UNE HISTOIRE DE CLOCHER
Bras dessus, bras dessous, Stéphane Bern et Annick reprennent leur déambulation. Un léger bruit d’hélice trahit la présence d’un drone. Entre les mains expertes de Bertrand Debeuret, l’engin signe la promesse d’images spectaculaires du village dans son cocon de verdure. Les façades de pierres blanches ou à pans de bois bordant les ruelles constituent autant de haltes. Annick en profite pour révéler que l’envers du décor peut être aussi intéressant que l’endroit, grâce à l’existence de souterrains bien secrets. Une légende rapporte même qu’un trésor aurait été enfoui par des moines dans le village. Sur le parvis de l’église Sainte-marie-madeleine, érigée à partir de 1137, et transformée au xiiie siècle, la guide intarissable nous apprend que « Chagall y a peint une toile. » Un tour d’horizon à l’intérieur permet d’apprécier les voûtes de la nef et du choeur, les vitraux, ainsi que le clocher. Clocher qui a une histoire comme le rappelle Georges Duval, le maire de Montchauvet. L’un de ses prédécesseurs à la tête de la commune se nommait Jean Richepin (1849-1926). Poète sulfureux en ses jeunes années, il est traîné en justice pour sa Chanson des gueux. Ce qu’il ne l’empêche pas d’entrer à l’académie française. Propriétaire du château des Trois-fontaines, à Montchauvet, il en devient le premier magistrat en 1912. Le clocher de Sainte-marie-madeleine est alors écroulé suite à un violent orage survenu dans la nuit du 1er au 2 décembre 1909. Il met tout en oeuvre pour qu’il soit reconstruit et obtient gain de cause en 1913.
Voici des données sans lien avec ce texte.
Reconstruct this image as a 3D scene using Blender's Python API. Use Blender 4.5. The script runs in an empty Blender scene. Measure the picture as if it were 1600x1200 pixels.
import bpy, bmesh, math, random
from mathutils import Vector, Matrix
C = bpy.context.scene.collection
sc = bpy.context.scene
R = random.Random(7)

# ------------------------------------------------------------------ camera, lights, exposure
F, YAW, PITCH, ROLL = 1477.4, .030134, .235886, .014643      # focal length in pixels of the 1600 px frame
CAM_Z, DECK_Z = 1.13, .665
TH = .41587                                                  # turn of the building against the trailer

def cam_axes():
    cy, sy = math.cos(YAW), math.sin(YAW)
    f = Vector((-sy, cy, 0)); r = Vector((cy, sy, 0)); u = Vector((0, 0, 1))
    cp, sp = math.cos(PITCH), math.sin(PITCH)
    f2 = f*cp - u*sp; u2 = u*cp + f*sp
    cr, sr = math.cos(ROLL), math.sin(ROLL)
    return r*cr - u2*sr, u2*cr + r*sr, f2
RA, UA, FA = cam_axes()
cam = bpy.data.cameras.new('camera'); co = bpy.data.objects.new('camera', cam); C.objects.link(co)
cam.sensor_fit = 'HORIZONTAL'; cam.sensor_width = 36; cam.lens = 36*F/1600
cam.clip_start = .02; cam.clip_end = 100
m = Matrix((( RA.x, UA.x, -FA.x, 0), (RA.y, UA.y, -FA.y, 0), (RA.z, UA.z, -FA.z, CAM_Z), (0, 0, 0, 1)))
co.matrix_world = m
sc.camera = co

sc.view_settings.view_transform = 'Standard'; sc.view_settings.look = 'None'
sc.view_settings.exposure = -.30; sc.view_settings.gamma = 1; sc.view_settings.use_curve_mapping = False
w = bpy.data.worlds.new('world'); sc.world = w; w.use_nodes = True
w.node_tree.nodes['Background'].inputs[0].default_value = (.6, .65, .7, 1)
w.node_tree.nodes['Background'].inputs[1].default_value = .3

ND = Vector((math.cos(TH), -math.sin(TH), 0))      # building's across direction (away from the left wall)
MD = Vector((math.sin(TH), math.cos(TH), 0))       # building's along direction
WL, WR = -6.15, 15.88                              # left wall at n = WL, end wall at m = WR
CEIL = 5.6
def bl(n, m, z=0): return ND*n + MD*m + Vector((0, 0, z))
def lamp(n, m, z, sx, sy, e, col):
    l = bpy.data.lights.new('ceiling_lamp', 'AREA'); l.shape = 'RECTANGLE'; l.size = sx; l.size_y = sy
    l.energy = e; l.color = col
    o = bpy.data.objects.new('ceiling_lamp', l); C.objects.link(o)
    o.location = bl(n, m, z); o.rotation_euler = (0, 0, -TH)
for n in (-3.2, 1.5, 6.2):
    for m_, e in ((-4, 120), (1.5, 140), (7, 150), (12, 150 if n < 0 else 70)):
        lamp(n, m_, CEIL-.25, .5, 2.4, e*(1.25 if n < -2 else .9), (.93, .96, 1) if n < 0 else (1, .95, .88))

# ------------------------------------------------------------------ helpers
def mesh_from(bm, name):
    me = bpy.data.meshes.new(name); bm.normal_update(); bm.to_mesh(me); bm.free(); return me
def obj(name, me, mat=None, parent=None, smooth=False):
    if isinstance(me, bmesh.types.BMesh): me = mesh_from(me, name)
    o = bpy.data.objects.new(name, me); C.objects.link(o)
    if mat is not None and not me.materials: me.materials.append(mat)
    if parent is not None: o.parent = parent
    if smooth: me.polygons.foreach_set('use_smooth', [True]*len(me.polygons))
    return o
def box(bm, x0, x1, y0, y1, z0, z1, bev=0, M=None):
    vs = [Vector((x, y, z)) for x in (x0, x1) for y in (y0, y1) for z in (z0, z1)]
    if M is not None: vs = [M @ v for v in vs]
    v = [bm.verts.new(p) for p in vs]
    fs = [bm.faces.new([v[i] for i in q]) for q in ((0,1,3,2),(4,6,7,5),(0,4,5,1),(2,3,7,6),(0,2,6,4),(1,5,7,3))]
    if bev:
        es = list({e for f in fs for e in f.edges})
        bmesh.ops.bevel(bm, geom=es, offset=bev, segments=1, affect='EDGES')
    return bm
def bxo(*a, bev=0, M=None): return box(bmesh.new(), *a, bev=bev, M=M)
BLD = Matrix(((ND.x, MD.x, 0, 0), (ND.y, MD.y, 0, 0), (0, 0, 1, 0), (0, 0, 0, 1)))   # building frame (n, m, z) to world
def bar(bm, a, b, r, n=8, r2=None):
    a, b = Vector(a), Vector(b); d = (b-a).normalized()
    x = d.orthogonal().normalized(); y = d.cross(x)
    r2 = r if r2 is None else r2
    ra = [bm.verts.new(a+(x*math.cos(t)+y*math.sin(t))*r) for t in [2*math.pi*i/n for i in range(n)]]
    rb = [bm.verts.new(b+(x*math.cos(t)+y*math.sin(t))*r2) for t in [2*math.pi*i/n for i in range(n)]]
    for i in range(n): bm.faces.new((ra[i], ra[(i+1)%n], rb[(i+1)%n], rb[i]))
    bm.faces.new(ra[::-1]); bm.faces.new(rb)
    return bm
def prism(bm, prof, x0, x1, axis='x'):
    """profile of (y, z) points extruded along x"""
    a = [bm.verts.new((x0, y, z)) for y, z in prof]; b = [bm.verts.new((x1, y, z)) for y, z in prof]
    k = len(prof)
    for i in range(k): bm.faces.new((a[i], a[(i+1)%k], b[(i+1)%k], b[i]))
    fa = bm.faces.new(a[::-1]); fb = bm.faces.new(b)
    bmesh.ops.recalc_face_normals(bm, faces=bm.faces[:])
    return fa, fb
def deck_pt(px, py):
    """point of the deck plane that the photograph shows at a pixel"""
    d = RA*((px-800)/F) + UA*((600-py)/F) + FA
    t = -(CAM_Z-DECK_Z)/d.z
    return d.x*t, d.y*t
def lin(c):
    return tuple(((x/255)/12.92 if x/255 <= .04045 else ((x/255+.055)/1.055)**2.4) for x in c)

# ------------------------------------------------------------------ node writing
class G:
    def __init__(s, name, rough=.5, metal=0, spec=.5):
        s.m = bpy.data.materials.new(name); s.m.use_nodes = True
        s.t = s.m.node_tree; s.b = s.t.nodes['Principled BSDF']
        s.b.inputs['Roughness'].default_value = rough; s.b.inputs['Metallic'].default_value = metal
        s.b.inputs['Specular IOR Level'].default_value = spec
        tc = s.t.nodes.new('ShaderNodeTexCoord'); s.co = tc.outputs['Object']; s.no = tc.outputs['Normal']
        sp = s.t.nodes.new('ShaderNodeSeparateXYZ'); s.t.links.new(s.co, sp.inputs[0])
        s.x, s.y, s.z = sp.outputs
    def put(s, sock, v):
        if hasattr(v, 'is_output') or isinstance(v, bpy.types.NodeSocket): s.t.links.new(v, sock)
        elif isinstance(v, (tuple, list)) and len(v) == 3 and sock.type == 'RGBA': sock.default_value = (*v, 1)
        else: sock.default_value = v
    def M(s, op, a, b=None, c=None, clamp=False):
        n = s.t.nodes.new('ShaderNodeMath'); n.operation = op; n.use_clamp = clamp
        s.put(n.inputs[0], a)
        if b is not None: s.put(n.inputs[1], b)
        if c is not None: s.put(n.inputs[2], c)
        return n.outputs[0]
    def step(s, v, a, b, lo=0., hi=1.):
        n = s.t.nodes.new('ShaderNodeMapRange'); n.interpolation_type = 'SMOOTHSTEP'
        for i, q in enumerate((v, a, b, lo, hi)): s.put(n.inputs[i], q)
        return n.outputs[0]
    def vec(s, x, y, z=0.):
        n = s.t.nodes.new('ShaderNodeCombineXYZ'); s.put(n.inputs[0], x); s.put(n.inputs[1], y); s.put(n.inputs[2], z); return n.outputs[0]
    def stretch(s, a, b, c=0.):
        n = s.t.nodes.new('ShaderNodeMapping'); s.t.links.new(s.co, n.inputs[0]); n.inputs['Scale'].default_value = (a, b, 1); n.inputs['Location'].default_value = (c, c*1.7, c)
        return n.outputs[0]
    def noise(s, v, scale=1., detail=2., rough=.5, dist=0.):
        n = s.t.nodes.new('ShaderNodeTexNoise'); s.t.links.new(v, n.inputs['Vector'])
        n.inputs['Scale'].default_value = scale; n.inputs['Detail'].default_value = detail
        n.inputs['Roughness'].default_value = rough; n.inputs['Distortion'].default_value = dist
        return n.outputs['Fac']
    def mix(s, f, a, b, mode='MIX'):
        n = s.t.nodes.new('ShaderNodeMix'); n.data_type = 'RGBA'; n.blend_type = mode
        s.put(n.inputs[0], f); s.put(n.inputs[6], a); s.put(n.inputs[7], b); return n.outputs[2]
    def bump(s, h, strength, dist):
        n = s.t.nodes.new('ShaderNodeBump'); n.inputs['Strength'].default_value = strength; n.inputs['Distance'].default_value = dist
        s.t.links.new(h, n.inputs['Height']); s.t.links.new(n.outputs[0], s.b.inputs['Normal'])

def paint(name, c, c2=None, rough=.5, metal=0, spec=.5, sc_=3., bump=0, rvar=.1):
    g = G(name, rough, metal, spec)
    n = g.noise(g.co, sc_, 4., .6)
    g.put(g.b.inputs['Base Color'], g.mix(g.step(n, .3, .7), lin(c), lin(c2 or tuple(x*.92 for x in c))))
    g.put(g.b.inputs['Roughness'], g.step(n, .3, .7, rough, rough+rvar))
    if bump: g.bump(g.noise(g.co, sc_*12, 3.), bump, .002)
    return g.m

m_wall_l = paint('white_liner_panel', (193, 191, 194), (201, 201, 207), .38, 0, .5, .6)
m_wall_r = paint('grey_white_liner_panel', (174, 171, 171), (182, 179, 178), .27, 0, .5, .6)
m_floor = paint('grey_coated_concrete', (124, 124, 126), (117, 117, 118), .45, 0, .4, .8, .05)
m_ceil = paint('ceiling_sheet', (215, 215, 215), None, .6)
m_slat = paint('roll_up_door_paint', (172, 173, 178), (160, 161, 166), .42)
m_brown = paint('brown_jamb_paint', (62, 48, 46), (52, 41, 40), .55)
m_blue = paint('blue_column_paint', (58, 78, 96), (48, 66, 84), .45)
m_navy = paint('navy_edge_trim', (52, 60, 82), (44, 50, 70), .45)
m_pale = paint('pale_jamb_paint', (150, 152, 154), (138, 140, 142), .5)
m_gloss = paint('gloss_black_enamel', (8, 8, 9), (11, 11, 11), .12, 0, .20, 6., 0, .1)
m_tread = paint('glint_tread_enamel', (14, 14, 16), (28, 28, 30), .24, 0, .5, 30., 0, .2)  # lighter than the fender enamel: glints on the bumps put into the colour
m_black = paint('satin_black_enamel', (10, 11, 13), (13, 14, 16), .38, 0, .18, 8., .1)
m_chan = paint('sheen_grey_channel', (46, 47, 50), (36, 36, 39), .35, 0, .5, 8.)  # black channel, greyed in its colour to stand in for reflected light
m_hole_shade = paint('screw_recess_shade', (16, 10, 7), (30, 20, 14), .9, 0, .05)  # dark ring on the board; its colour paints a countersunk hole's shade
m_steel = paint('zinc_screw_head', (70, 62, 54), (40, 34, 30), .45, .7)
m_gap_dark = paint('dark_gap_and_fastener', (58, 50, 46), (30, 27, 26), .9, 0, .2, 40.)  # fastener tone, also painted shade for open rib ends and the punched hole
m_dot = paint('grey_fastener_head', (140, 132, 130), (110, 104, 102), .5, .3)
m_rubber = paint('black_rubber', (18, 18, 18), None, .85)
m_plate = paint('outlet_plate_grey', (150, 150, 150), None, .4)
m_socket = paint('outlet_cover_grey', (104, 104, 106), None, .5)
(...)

«ON EST SORTIS POUR VOIR M. BERN»
Passionné par le « petit » patrimoine rural, Stéphane Bern veut se rendre au lavoir, en bas du village. Las, le temps fait encore des siennes.
Flavie Chancibot, la chargée de production, dégaine un parapluie. Mais l’averse est trop forte, il faut se replier. D’accord, mais où ? Une habitante ouvre prestement la porte de son garage. S’y engouffrent cameramen, perchiste, ingénieur du son… Plus tard, passé le déluge, l’animateur fait une rencontre peu banale au lavoir : Claire Pilo. Intrigué, il l’a ainsi abordée : « Vous êtes jeune, vous vivez à la campagne. Racontez-moi. » « Je suis ostéopathe animalier. Je soigne aussi bien les chevaux, les lapins que les chiens », explique Claire tout en manipulant les antérieurs de Mayotte, le cheval qu’elle doit remettre d’aplomb. Elle suggère : « Je crois que vous êtes sensible à l’art. Vous devriez rendre visite à ma mère : elle travaille la mosaïque. c’est à deux pas d’ici… » Aussitôt proposé, aussitôt accepté. Stéphane Bern rebrousse chemin, suivi d’un cortège de villageois et de l’équipe de tournage qui n’avait pas anticipé la subite visite ! À la tête des Montécalvétiens, une grand-mère et son petit-fils : « On est sortis pour voir M. Bern. Son émission, on adore ! Alors quand il se déplace chez nous, on ne raterait l’événement pour rien au monde ! » C’est souvent derrière un portail, celui d’une grande bâtisse de caractère, que se font les plus belles découvertes. C’est encore le cas avec l’atelier de la céramiste et mosaïste Laurence Pilo. Lorsqu’elle reçoit l’équipe de télé, elle donne un cours. Stéphane Bern observe, pose des questions et veut mettre la main à la pâte ! Avec bienveillance, Laurence le conseille. Et l’animateur-élève de surprendre une messe basse entre Annick et son amie Laurence : « Dis, tu ne crois pas qu’il faudrait lui parler de notre prochaine exposition ? Ça nous ferait une drôle de pub…» Ah, les sirènes de la gloire ! Mais « il est déjà 19 heures », comme l’annonce Valérie Inizan. L’heure de quitter Montchauvet. Demain, nouveau tournage à 150 km de là, à Bellême, dans le Perche. Ce que nous retenons de ce tournage du « Village préféré » ? La spontanéité de l’animateur et l’empathie non feinte qu’il témoigne pour chacun de ses interlocuteurs. Respect, M. Bern.